▸ **Direction**
Nothing after the line with "up = np.cross(rt, fw)" belongs in the copy; extract the lines below from the top through that line, pictures left out.

▸ **Source records**
------------------------------------
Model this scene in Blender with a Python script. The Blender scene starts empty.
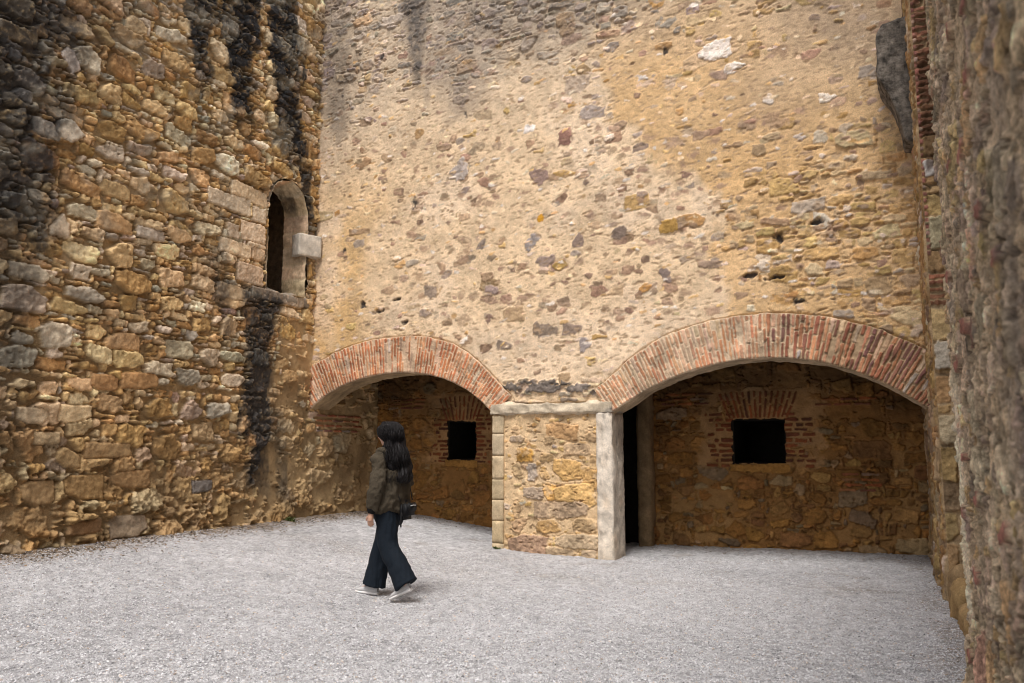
import bpy, bmesh, math, random
import numpy as np
from mathutils import Vector, Matrix

rng = np.random.default_rng(7)
random.seed(7)
scene = bpy.context.scene
COL = scene.collection

# ------------------------------------------------------------------ camera model (measurements from the photograph)
F = 800.0
TH = math.radians(25.3)
PITCH = math.atan((446 - 341.5) / F)
EYE = 1.45
fw = np.array([-math.sin(TH) * math.cos(PITCH), math.cos(TH) * math.cos(PITCH), math.sin(PITCH)])
rt = np.array([math.cos(TH), math.sin(TH), 0.0])
up = np.cross(rt, fw)


def at(x, y, ax, val):
    d = fw + (x - 512) / F * rt - (y - 341.5) / F * up
    o = np.array([0, 0, EYE])
    t = (val - o[ax]) / d[ax]
    return o + t * d


def bw(x, y, Y=10.0):            # back wall (X, Z)
    p = at(x, y, 1, Y)
    return p[0], p[2]


def lw(x, y):                    # left wall (Y, Z)
    p = at(x, y, 0, -8.2)
    return p[1], p[2]


def rw(x, y, X=0.45):            # right wall (-Y, Z)
    p = at(x, y, 0, X)
    return -p[1], p[2]


# ------------------------------------------------------------------ objects
def link(name, me, mat=None, parent=None):
    o = bpy.data.objects.new(name, me)
    COL.objects.link(o)
    if mat is not None:
        o.data.materials.append(mat)
    if parent is not None:
        o.parent = parent
    return o


def tag(o, label=None, cat=None, kind=None, group=None):
    if label: o['label'] = label
    if cat: o['category'] = cat
    if kind: o['kind'] = kind
    if group: o['group'] = group
    return o


def empty(name, loc=(0, 0, 0), rz=0.0):
    o = bpy.data.objects.new(name, None)
    o.location = loc
    o.rotation_euler = (0, 0, rz)
    o.empty_display_size = 0.2
    COL.objects.link(o)
    return o


def np_mesh(name, V, Fc, col=None, smooth=True):
    """V (n,3); Fc (m,k) all faces with k corners; col (n,3)"""
    V = np.asarray(V, np.float32); Fc = np.asarray(Fc, np.int32)
    m, k = Fc.shape
    me = bpy.data.meshes.new(name)
    me.vertices.add(len(V)); me.vertices.foreach_set('co', V.ravel())
    me.loops.add(m * k); me.loops.foreach_set('vertex_index', Fc.ravel())
    me.polygons.add(m)
    me.polygons.foreach_set('loop_start', np.arange(0, m * k, k, dtype=np.int32))
    me.polygons.foreach_set('loop_total', np.full(m, k, np.int32))
    me.polygons.foreach_set('use_smooth', np.full(m, smooth, bool))
    if col is not None:
        a = me.attributes.new('Col', 'FLOAT_COLOR', 'POINT')
        c4 = np.ones((len(V), 4), np.float32); c4[:, :3] = np.clip(col, 0.004, 0.9)
        a.data.foreach_set('color', c4.ravel())
    me.update(calc_edges=True)
    me.validate()
    return me


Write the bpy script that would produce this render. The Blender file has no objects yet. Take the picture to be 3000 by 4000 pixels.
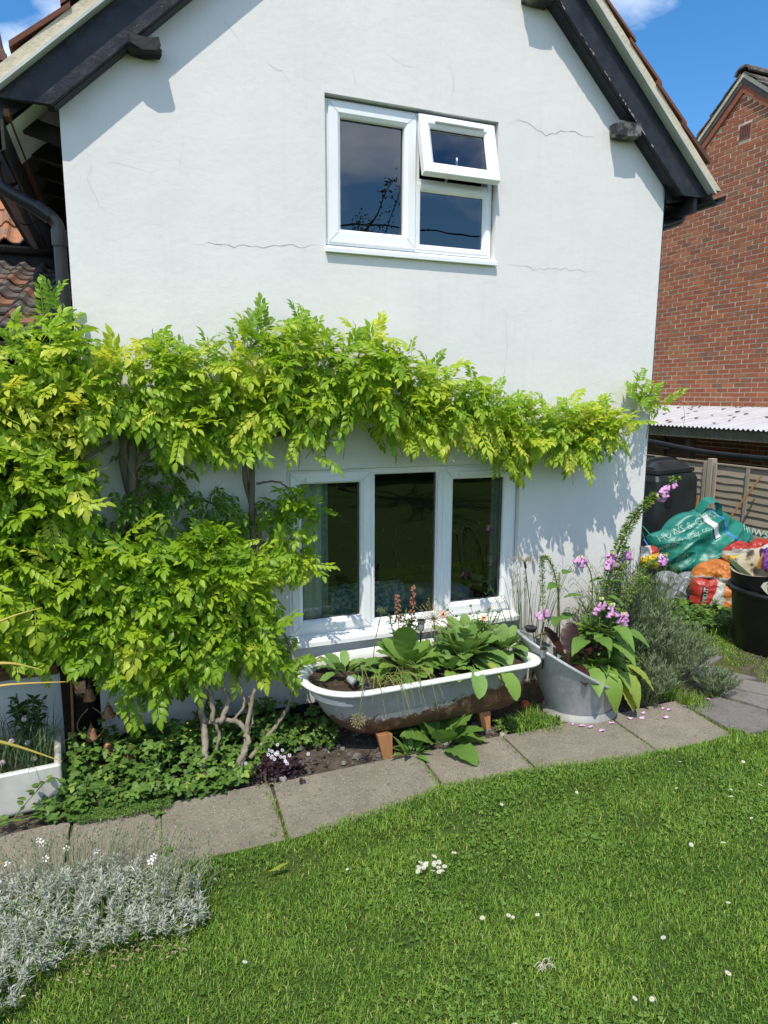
------------------------------------
▸ **Response**
Model this scene in Blender with a Python script. The Blender scene starts empty.
import bpy, bmesh, math, random
import numpy as np
from mathutils import Vector, Matrix

rng = np.random.default_rng(7)
random.seed(7)
scene = bpy.context.scene
COL = scene.collection

# ------------------------------------------------------------------ camera model (measurements from the photograph)
F = 800.0
TH = math.radians(25.3)
PITCH = math.atan((446 - 341.5) / F)
EYE = 1.45
fw = np.array([-math.sin(TH) * math.cos(PITCH), math.cos(TH) * math.cos(PITCH), math.sin(PITCH)])
rt = np.array([math.cos(TH), math.sin(TH), 0.0])
up = np.cross(rt, fw)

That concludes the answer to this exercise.